One major trap for new writers is writing the ‘big’ scenes without thinking about all the small moments that make them matter. As we’ve said elsewhere, movie battles are cool because movies are visual, but books aren’t, so the value of life-and-death struggle tends to rest on how much the reader cares about the life in question. Write your huge fight scene before anything else and it’s likely you don’t actually have the resources to find its best form, and likewise for the big argument, love scene, revelation, or other major moments that run on the fuel of character and context.

This approach leads to huge moments that suddenly jettison all the character and context present in the rest of the story, as well as narratives that feel like they’re ‘warped’ around key events rather than unfolding naturally.

You can fix this warping as you edit – indeed, that’s what editing is for – but you’ll need the right mindset to make this work. If you’re going to hop, do it with the intention of vastly reworking your initial efforts later on. Giving yourself these big moments before any others is an effective way to keep writing, but it rarely produces great storytelling without a lot of editing.

Choosing hopping is choosing to have more fun now and leave yourself more work later, but that’s only an issue if you don’t do the work later. A good compromise is to really plot out your story in advance of hopping. While often a counterintuitive pairing, having a hardy skeleton lessens the downsides of hopping, since it leaves your story less vulnerable to warping around its biggest moments. Finally, be deliberately cynical about your key scenes when you’re hopping. When you love a scene, you’re far less able to see its flaws, and the writing advice to ‘kill your darlings’ specifically relates to the need to be even harsher with your favorite sections in order to undercut your bias.

Marching carries less risk of warping a story than hopping, but it does come with its own dangers. Something it’s vital to avoid with a first draft is becoming beholden to your initial version of a story. Everything can and should change before the story finds its best form, and just because you wrote something down doesn’t make it the definitive version of a character, moment, or narrative. The big risk of marching is that your story gets pinned down too quickly – if you’re writing the whole thing in order and, halfway through, you realize a moment should have played out differently, it can feel sacrilegious to change lanes, but that’s often the right choice. Sometimes, effective marching means deciding that, from now on, you’re going to write your story as if the events you already penned happened slightly differently. Having to finish a story that you know isn’t right will exhaust you, so even if you’re committed to the march, don’t over-invest in chronology.

It’s also useful to add your first few chapters back onto the end of your march. When you started out, you didn’t have anything to draw on, but by the end, you were drawing on the context of a whole book. Going back and taking another shot at those opening chapters (especially if you deviated from their events later) is a useful way to even out your first draft and ensure that the quality doesn’t just steadily improve throughout in a way that makes it harder to begin redrafting.

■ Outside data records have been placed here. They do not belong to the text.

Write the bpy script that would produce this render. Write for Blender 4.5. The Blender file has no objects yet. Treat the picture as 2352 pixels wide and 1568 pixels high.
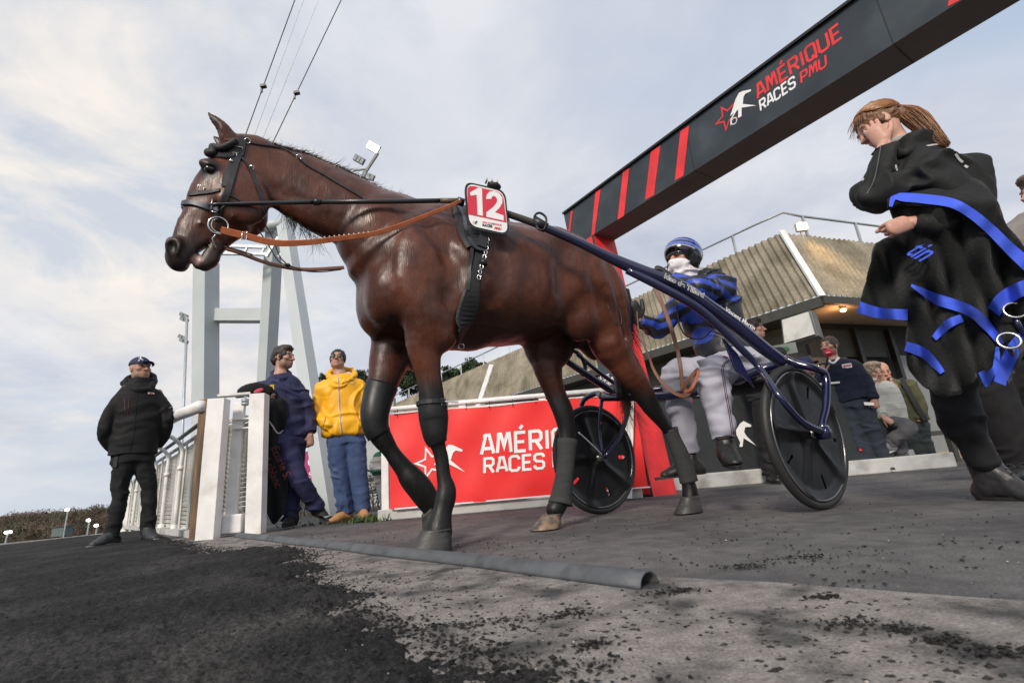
import bpy, bmesh, math, random
import time as _tm; _T0=_tm.time()
import numpy as np
from mathutils import Vector, Matrix
from mathutils.bvhtree import BVHTree
R_ = math.radians
rng = np.random.default_rng(7); random.seed(7)
sc = bpy.context.scene; col = sc.collection

# ---------------------------------------------------------------- camera
PITCH, ROLL, CAMH, FPX = R_(16.0), R_(-4.96), 0.26, 1110.0
_f = np.array([0, math.cos(PITCH), math.sin(PITCH)]); _u = np.array([0, -math.sin(PITCH), math.cos(PITCH)]); _r = np.array([1., 0, 0])
RT = math.cos(ROLL)*_r + math.sin(ROLL)*_u; UP = -math.sin(ROLL)*_r + math.cos(ROLL)*_u; FW = _f
O = np.array([0, 0, CAMH])
cd = bpy.data.cameras.new('camera'); cam = bpy.data.objects.new('camera', cd); col.objects.link(cam)
cd.sensor_width = 36; cd.lens = FPX/2352*36; cd.clip_start = 0.05; cd.clip_end = 3000
cd.dof.use_dof = True; cd.dof.focus_distance = 2.5; cd.dof.aperture_fstop = 6.3
M = Matrix.Identity(4)
for i in range(3):
    M[i][0] = RT[i]; M[i][1] = UP[i]; M[i][2] = -FW[i]; M[i][3] = O[i]
cam.matrix_world = M; sc.camera = cam

# ---------------------------------------------------------------- sky and sun
SUN_AZ, SUN_EL = R_(200), R_(33)          # azimuth clockwise from +Y
w = bpy.data.worlds.new('World'); sc.world = w; w.use_nodes = True
nt = w.node_tree; N = nt.nodes; Lk = nt.links; N.clear()
def nd(t, tree=None, **k):
    n = (tree or N).new(t)
    for a, b in k.items(): setattr(n, a, b)
    return n
wo = nd('ShaderNodeOutputWorld'); bg = nd('ShaderNodeBackground'); bg.inputs[1].default_value = 1.0
sky = nd('ShaderNodeTexSky', sky_type='NISHITA', sun_disc=False); sky.sun_elevation = SUN_EL; sky.sun_rotation = SUN_AZ
sky.dust_density = 2.0; sky.ozone_density = 1.5
tc = nd('ShaderNodeTexCoord'); sep = nd('ShaderNodeSeparateXYZ'); Lk.new(tc.outputs['Generated'], sep.inputs[0])
def mth(op, a, b=None, c=None, tree=None):
    n = nd('ShaderNodeMath', operation=op)
    for i, v in enumerate((a, b, c)):
        if v is None: continue
        if isinstance(v, (int, float)): n.inputs[i].default_value = v
        else: Lk.new(v, n.inputs[i])
    return n.outputs[0]
zc = mth('MAXIMUM', sep.outputs[2], 0.0); den = mth('ADD', zc, 0.22)
cx = mth('DIVIDE', sep.outputs[0], den); cy = mth('DIVIDE', sep.outputs[1], den)
cmb = nd('ShaderNodeCombineXYZ'); Lk.new(cx, cmb.inputs[0]); Lk.new(cy, cmb.inputs[1])
def wnoise(scale, det, rough, off, dist=0.0):
    mp = nd('ShaderNodeMapping'); mp.inputs['Location'].default_value = off; Lk.new(cmb.outputs[0], mp.inputs[0])
    n = nd('ShaderNodeTexNoise'); n.inputs['Scale'].default_value = scale; n.inputs['Detail'].default_value = det
    n.inputs['Roughness'].default_value = rough; n.inputs['Distortion'].default_value = dist
    Lk.new(mp.outputs[0], n.inputs['Vector']); return n.outputs[0]
def wramp(sock, stops):
    r = nd('ShaderNodeValToRGB'); el = r.color_ramp.elements
    while len(el) < len(stops): el.new(0.5)
    for e, (p, c) in zip(el, stops): e.position = p; e.color = (*c, 1) if len(c) == 3 else c
    Lk.new(sock, r.inputs[0]); return r.outputs[0]
def wmix(f, a, b):
    n = nd('ShaderNodeMix', data_type='RGBA')
    if isinstance(f, (int, float)): n.inputs[0].default_value = f
    else: Lk.new(f, n.inputs[0])
    for s, v in ((6, a), (7, b)):
        if isinstance(v, tuple): n.inputs[s].default_value = (*v, 1)
        else: Lk.new(v, n.inputs[s])
    return n.outputs[2]
skyc = nd('ShaderNodeVectorMath', operation='SCALE'); Lk.new(sky.outputs[0], skyc.inputs[0]); skyc.inputs['Scale'].default_value = 0.10
base = wmix(0.65, skyc.outputs[0], (0.64, 0.75, 0.91))
cover = wramp(wnoise(0.75, 7, 0.55, (3.1, 1.7, 0), 0.6), [(0.33, (0, 0, 0)), (0.50, (1, 1, 1))])
shade = wramp(wnoise(1.6, 9, 0.58, (7.3, 2.2, 0), 0.5), [(0.30, (0.50, 0.545, 0.65)), (0.48, (0.63, 0.66, 0.735)), (0.62, (0.75, 0.76, 0.80)), (0.8, (0.82, 0.81, 0.82))])
# warm lit bank low on the left of the view
warm = mth('MULTIPLY', wramp(sep.outputs[0], [(0.0, (1, 1, 1)), (0.5, (0, 0, 0))]), 0.0)
dirw = nd('ShaderNodeVectorMath', operation='DOT_PRODUCT'); Lk.new(tc.outputs['Generated'], dirw.inputs[0])
wd = Vector((-0.62, 0.60, 0.50)).normalized(); dirw.inputs[1].default_value = wd
wm = wramp(mth('ADD', dirw.outputs['Value'], mth('MULTIPLY', mth('SUBTRACT', wnoise(1.3, 6, 0.6, (1.3, 5.2, 0)), 0.5), 0.35)),
           [(0.90, (0, 0, 0)), (1.03, (1, 1, 1))])
cloud = wmix(wm, shade, (0.92, 0.86, 0.79))
dirb = nd('ShaderNodeVectorMath', operation='DOT_PRODUCT'); Lk.new(tc.outputs['Generated'], dirb.inputs[0]); dirb.inputs[1].default_value = Vector((-0.52, 0.52, 0.68)).normalized()
bm2 = wramp(mth('ADD', dirb.outputs['Value'], mth('MULTIPLY', mth('SUBTRACT', wnoise(1.9, 7, 0.6, (4.3, 0.2, 0), .4), 0.5), 0.42)), [(0.93, (0, 0, 0)), (1.04, (1, 1, 1))])
cover = mth('MULTIPLY', cover, mth('SUBTRACT', 1.0, mth('MULTIPLY', bm2, 0.70)))
full = wmix(cover, base, cloud)
hz = wramp(sep.outputs[2], [(0.0, (1, 1, 1)), (0.16, (0, 0, 0))])
full = wmix(mth('MULTIPLY', hz, 0.7), full, (0.60, 0.66, 0.73))
Lk.new(full, bg.inputs[0]); Lk.new(bg.outputs[0], wo.inputs[0])
sl = bpy.data.lights.new('sun', 'SUN'); sl.energy = 2.8; sl.angle = R_(12); sl.color = (1.0, 0.90, 0.78)
sun = bpy.data.objects.new('sun', sl); col.objects.link(sun)
sd = Vector((math.sin(SUN_AZ)*math.cos(SUN_EL), math.cos(SUN_AZ)*math.cos(SUN_EL), math.sin(SUN_EL)))
sun.rotation_euler = sd.to_track_quat('Z', 'Y').to_euler()
sc.view_settings.view_transform = 'Standard'; sc.view_settings.look = 'None'; sc.view_settings.exposure = 0.08; sc.view_settings.gamma = 1

# ---------------------------------------------------------------- measuring helpers (photo measurements -> world)
def ray(px, py): return (px-1176.)/FPX*RT - (py-784.)/FPX*UP + FW
def gp(px, py, z=0.0):
    d = ray(px, py); return O + d*((z-CAMH)/d[2])
def onp(px, py, pt, n):
    d = ray(px, py); n = np.asarray(n, float); return O + d*(((np.asarray(pt)-O)@n)/(d@n))
def aty(px, py, y): return onp(px, py, (0, y, 0), (0, 1, 0))
def unit(v): v = np.asarray(v, float); return v/np.linalg.norm(v)

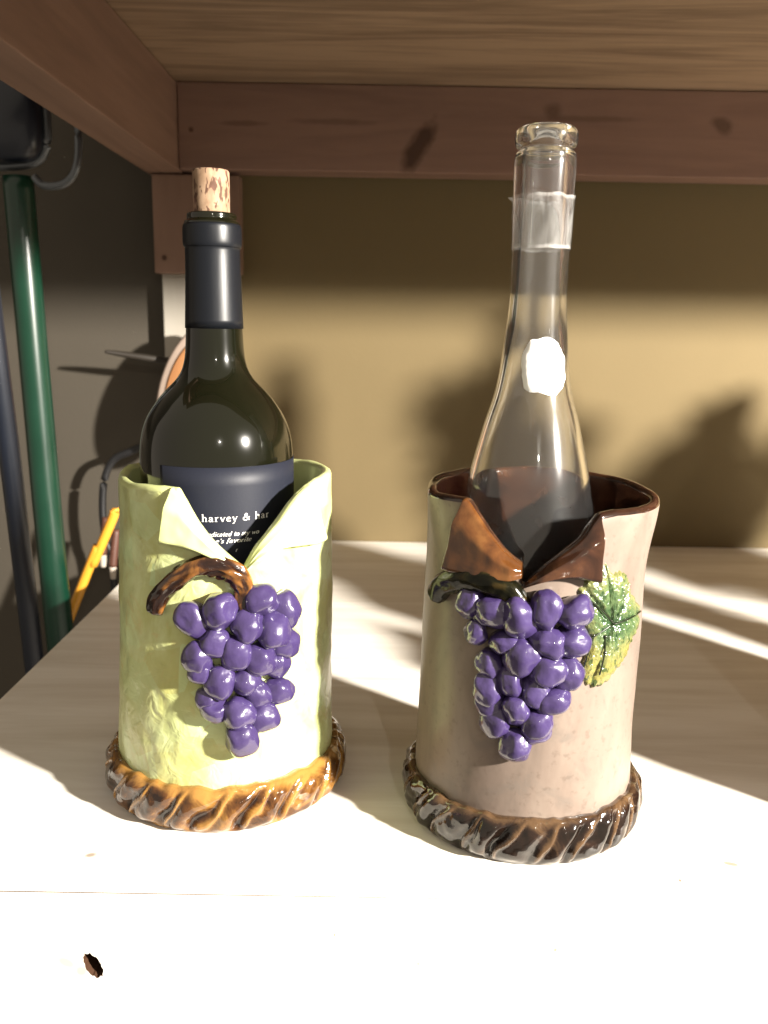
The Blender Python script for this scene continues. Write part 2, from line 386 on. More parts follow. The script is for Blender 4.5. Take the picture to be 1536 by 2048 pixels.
# ------------------------------------------------------------------ ceramic bottle holders
def make_holder(name, cfg):
    root = empty(name, (*cfg['c'], 0)); k = cfg['shear']
    r0, r1, th = cfg['r0'], cfg['r1'], 0.0052
    rz = lambda z: r0 + (r1 - r0) * (z - .06) / .105
    flare = cfg['flare']
    def wob(t, z): return 0.0011 * noise.noise(Vector((math.sin(t) * 1.6, math.cos(t) * 1.6, z * 18 + cfg['seed']))) + cfg['lump'] * noise.noise(Vector((math.sin(t) * 5, math.cos(t) * 5, z * 85 + cfg['seed'])))
    def rout(deg, z):
        t = rad(deg); r = rz(z) + wob(t, z)
        for (c0, wd, am) in flare:
            d = (deg - c0 + 180) % 360 - 180
            r += am * math.exp(-(d / wd) ** 2) * sstep(.120, .178, z) ** 1.5
        return r
    def P(deg, z, r): return Vector((r * math.sin(rad(deg)) + k * z, -r * math.cos(rad(deg)), z))
    top = lambda deg: lerp_tab(cfg['rim'], deg) + 0.0006 * noise.noise(Vector((math.sin(rad(deg)) * 3, math.cos(rad(deg)) * 3, cfg['seed'])))
    # body: outside, rounded lip, inside, floor
    n = 540; no = 46; V = []; mi = []; F = []
    zf = 0.009
    rows = None
    for i in range(n):
        deg = -180 + 360.0 * i / n; H = top(deg); ring = []
        for j in range(no):
            z = 0.004 + (H - .002 - .004) * j / (no - 1); ring.append((rout(deg, z), z))
        ro = rout(deg, H)
        for q in (35, 70, 110, 145):
            ring.append((ro - th / 2 + th / 2 * math.cos(rad(q)), H - .002 + .0026 * math.sin(rad(q))))
        for j in range(20):
            z = H - .002 - (H - .002 - zf) * j / 19.0; ring.append((rout(deg, z) - th, z))
        ring.append((0.02, zf)); ring.append((0.0005, zf))
        for r, z in ring: V.append(P(deg, z, r))
        rows = len(ring)
    F = grid_faces(n, rows, True)
    for i in range(n):
        for j in range(rows - 1): mi.append(0 if j < no - cfg['lip'] else 1)
    mesh_obj('body', V, F, None, root, mats=[cfg['m_out'], cfg['m_in']], midx=mi)
    # folded lapels
    for fl in cfg['flaps']:
        up = [Vector(p) for p in fl['up']]; lo = [Vector(p) for p in fl['lo']]
        U = smooth_prof(up, 8); L = smooth_prof(lo, 8)
        def samp(A, s):
            x = s * (len(A) - 1); i = min(int(x), len(A) - 2); return A[i].lerp(A[i + 1], x - i)
        ns, nv = 36, 12; Vo = []; Vi = []
        for i in range(ns + 1):
            s = i / ns; a = samp(U, s); c = samp(L, s)
            for j in range(nv + 1):
                v = j / nv; q = a.lerp(c, v); deg, z = q.x, q.y
                base = rout(deg, z)
                env = sstep(0, .35, v) * (1 - 0.55 * sstep(.75, 1, s))
                oo = -.0008 + fl['lift'] * env + fl['curl'] * sstep(.6, 1, v) * (1 - .4 * s) + .0004 * noise.noise(Vector((deg * .2, z * 200, 4)))
                if fl.get('side'): oo += fl['side'] * (1 - sstep(0, .25, s)) * v
                Vo.append(P(deg, z + (.0010 * (1 - sstep(0, .2, v))), base + oo + .0016))
                Vi.append(P(deg, z + (.0006 if v < .1 else 0) , base + oo - fl['th'] + .0012 * (1 - env)))
        m = nv + 1; W = (ns + 1) * m
        Ff = [(a, d, c, b_) for a, b_, c, d in grid_faces(ns + 1, m)] + [(a + W, b_ + W, c + W, d + W) for a, b_, c, d in grid_faces(ns + 1, m)]
        for i in range(ns):
            for j in (0, nv):
                a, c = i * m + j, (i + 1) * m + j; Ff.append((a, c, c + W, a + W) if j == 0 else (c, a, a + W, c + W))
        for j in range(nv):
            for i in (0, ns):
                a, c = i * m + j, i * m + j + 1; Ff.append((c, a, a + W, c + W) if i == 0 else (a, c, c + W, a + W))
        o = mesh_obj('lapel', Vo + Vi, Ff, fl['mat'], root)
        sm = o.modifiers.new('round', 'SUBSURF'); sm.levels = 1; sm.render_levels = 1
        tag(o, label=fl.get('label'))
    # rope-like tooled foot ring
    Rb = cfg['rb']; hb = cfg['hb']; N = cfg['N']; nt = 900; V = []; A = []
    prof = smooth_prof([(rz(.03) - .004, hb - .003), (rz(.03) + .0002, hb), (rz(.03) + .0035, hb - .0002), (Rb - .0012, hb * .84), (Rb, hb * .55), (Rb - .0005, hb * .30), (Rb - .002, hb * .10), (Rb - .0042, .0002), (Rb - .012, .0)], 5)
    nvp = len(prof)
    for i in range(nt):
        t = 2 * math.pi * i / nt; deg = math.degrees(t)
        for j, p in enumerate(prof):
            r, z = p
            u = max(z, 0) / hb
            jit = 0.28 * noise.noise(Vector((math.sin(t) * 4, math.cos(t) * 4, cfg['seed'] * 3)))
            ph = N * t / (2 * math.pi) - cfg['slant'] * (u ** 1.6) + jit + .12 * noise.noise(Vector((math.sin(t) * 6, math.cos(t) * 6, u * 2.2)))
            s = ph % 1.0; cell = int(ph // 1) % N
            rc = random.Random(cell * 31 + cfg['seed']).uniform(.6, 1.3)
            band = sstep(0.02, .22, u) * (1 - sstep(.80, 1.0, u))
            # overlapping leaf: swells then drops into a gouge beside a thin raised edge
            swell = math.sin(math.pi * min(s / .62, 1.0)) ** .8
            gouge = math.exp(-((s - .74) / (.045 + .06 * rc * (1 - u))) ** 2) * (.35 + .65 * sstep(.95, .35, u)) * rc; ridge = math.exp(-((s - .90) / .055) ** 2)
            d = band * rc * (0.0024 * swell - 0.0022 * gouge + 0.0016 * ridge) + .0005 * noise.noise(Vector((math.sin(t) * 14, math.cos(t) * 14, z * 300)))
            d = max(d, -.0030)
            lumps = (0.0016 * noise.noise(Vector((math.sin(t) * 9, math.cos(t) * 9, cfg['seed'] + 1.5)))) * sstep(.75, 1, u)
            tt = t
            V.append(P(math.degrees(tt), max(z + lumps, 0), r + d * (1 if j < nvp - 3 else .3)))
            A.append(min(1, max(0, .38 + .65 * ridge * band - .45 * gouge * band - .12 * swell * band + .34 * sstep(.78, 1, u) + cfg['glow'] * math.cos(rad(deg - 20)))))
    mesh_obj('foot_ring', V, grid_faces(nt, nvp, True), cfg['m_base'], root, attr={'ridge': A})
    # vine stem
    pts = [P(d, z, rout(d, z) + .0032) for d, z in cfg['vine']]
    path = smooth_prof(pts, 14); m = len(path); V = []; A = []; nr = 26
    for i, p in enumerate(path):
        t = (path[min(i + 1, m - 1)] - path[max(i - 1, 0)]).normalized(); out = Vector((p.x - k * p.z, p.y, 0)).normalized()
        a = t.cross(out).normalized(); o2 = a.cross(t).normalized()
        if o2.dot(out) < 0: o2 = -o2
        s = i / (m - 1); R_ = cfg['vr'] * (0.80 + .30 * math.sin(math.pi * (s * .8 + .1))) * (sstep(-.03, .05, s) * sstep(1.06, .97, s) if True else 1)
        for q in range(nr):
            g = 2 * math.pi * q / nr
            gr = noise.noise(Vector((math.cos(g) * 2.2, math.sin(g) * 2.2, s * 6 + cfg['seed']))) + .6 * noise.noise(Vector((math.cos(g) * 3.5, math.sin(g) * 3.5, s * 15)))
            rr = R_ * (1 + cfg.get('knob', .38) * gr)
            V.append(p + a * math.cos(g) * rr + o2 * math.sin(g) * rr * .85); A.append(min(1, max(0, .26 + .75 * gr + cfg.get('vglow', 0) * s)))
    Fv = grid_faces(m, nr, False, True) + [tuple(range(nr)), tuple((m - 1) * nr + q for q in range(nr))[::-1]]
    mesh_obj('vine_stem', V, Fv, cfg['m_vine'], root, attr={'ridge': A})
    # grapes
    rng = random.Random(cfg['seed'])
    for (deg, z, gr) in cfg['grapes']:
        me = rng.choice(cfg['gm']); o = bpy.data.objects.new('grape', me); C.objects.link(o); o.parent = root
        gr *= cfg.get('gs', 1.0)
        lift = gr * rng.uniform(.30, .62)
        p = P(deg, z, rout(deg, z) + lift); o.location = p
        sq = cfg['squash']
        o.scale = (gr * rng.uniform(1 - sq, 1 + sq), gr * rng.uniform(.82, .98), gr * rng.uniform(1 - sq, 1.06 + sq))
        o.rotation_euler = (rng.uniform(-.5, .5), rng.uniform(-.6, .6), rad(deg) + rng.uniform(-.5, .5))
    return root, P, rout

def pebble(seed, blocky):
    bm = bmesh.new(); bmesh.ops.create_icosphere(bm, subdivisions=4, radius=1)
    rng = random.Random(seed)
    planes = [(Vector((rng.gauss(0, 1), rng.gauss(0, 1), rng.gauss(0, 1))).normalized(), rng.uniform(.72, .95)) for _ in range(blocky)]
    for v in bm.verts:
        c = v.co.copy()
        for nrm, d in planes:
            x = c.dot(nrm)
            if x > d: c -= nrm * (x - d) * .72
        c *= 1 + .17 * noise.noise(v.co * 1.3 + Vector((seed * 3.1, 0, 0))) + .025 * noise.noise(v.co * 4 + Vector((0, seed, 0)))
        v.co = c
    me = bpy.data.meshes.new('grape'); bm.to_mesh(me); bm.free(); me.materials.append(M['grape'])
    me.polygons.foreach_set('use_smooth', [True] * len(me.polygons)); return me
GMl = [pebble(s, 2) for s in range(6)]; GMr = [pebble(s + 20, 4) for s in range(7)]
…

If you’ve always marched, it’s worth considering adding a little hopping into your repertoire. While you don’t want to exhaust the scenes that keep you going, having a moment to aim for can be invigorating and help keep you motivated.

So, with these caveats, which technique should you choose? You already know the answer: whichever encourages you to keep writing. There’s no single, guaranteed way to make progress, but by understanding the potential pitfalls of your favored technique, and perhaps even combining it with another way of doing things, you’ll be in a better position to finish that first draft and clear the hurdle that stops many would-be authors from ever seeing print.

Both hopping and marching can be effective, and mastering them is a matter of choosing the one that suits your style and then putting in the work to plug the gaps left in your first effort. Above all, remember that the first draft has only one true purpose – to give you a real, written story that you’ll then improve again and again.

Are you a hopper, a marcher, or do you think you have a unique combination of the two? Let me know in the comments, and check out Why Writing Your First Draft Is Not As Scary As It Seems and Why You Should Finish Your First Draft As Quickly As Possible for more advice on hitting the first major goal of any writing project.

2 thoughts on “Is It Better To Be A Hopper Or A Marcher?”

  1. I’m using something of a hybrid approach. I’m naturally a hopper, but I tend to think along certain plot lines. So, when I’m thinking through a specific subplot, I will tend to march through that, but then hop to the next subplot. This still has some of the disadvantages that you have mentioned regarding hopping. But I find few distinct advantages of it. First, it allows me to really think through the continuity of how subplot develops and arcs. Second, it does allow for a character’s mood to switch between scenes. For example, it’s perfectly natural for a character’s mood to shift between being at work and then being on a first date in the subplot. Third, it allows me to think about the interactions between the subplot and the main plot. That better mood during a first date could flow through and impact the next day’s work.

    Again, just how I tend to approach writing.

  2. Rosamund Clancy

    The 24,000 word science fiction story I am editing now was in my mind a march as I wrote it but I have made changes that go beyond editing. These are really a continuation of the writing using hopping. I have added to the beginning and was able to made a powerful job of introducing the problem the main character has to solve. I knew her views and reaction, and could easily capture her personality. I could only do that because I had written the story. I needed to fill a huge plot hole that was of major importance. It was there as my attention had been on creating the world, focusing on the political policies. I came back to work on the developing relationship of two characters. That is the foreground and the world the background setting. The reader will focus on the relationship and that is right. Finally, I could come in with a strong and emotional ending that felt full and finished.
    I am noticing a pattern. With my most recent novel, which is fantasy, I left an incomplete ending knowing I had to go through my book reading and developmental editing before I could finish it. I also came back to write the beginning, and the end was written with it in mind. This novel had more hopping than I have ever done before. I basically came back and filled the gaping plot holes. I was writing the major focus, including working on the climax. I was deepening personalities and putting in the action that prepared for the climax. I put greater focus onto the main character.
    My first novel was a march. I think I have become bolder with experience and learnt how to edit. I do not have to have someone tell me the opening is wrong. I write knowing I will come back and I concentrate on world building and moving the plot along while I write the first draft.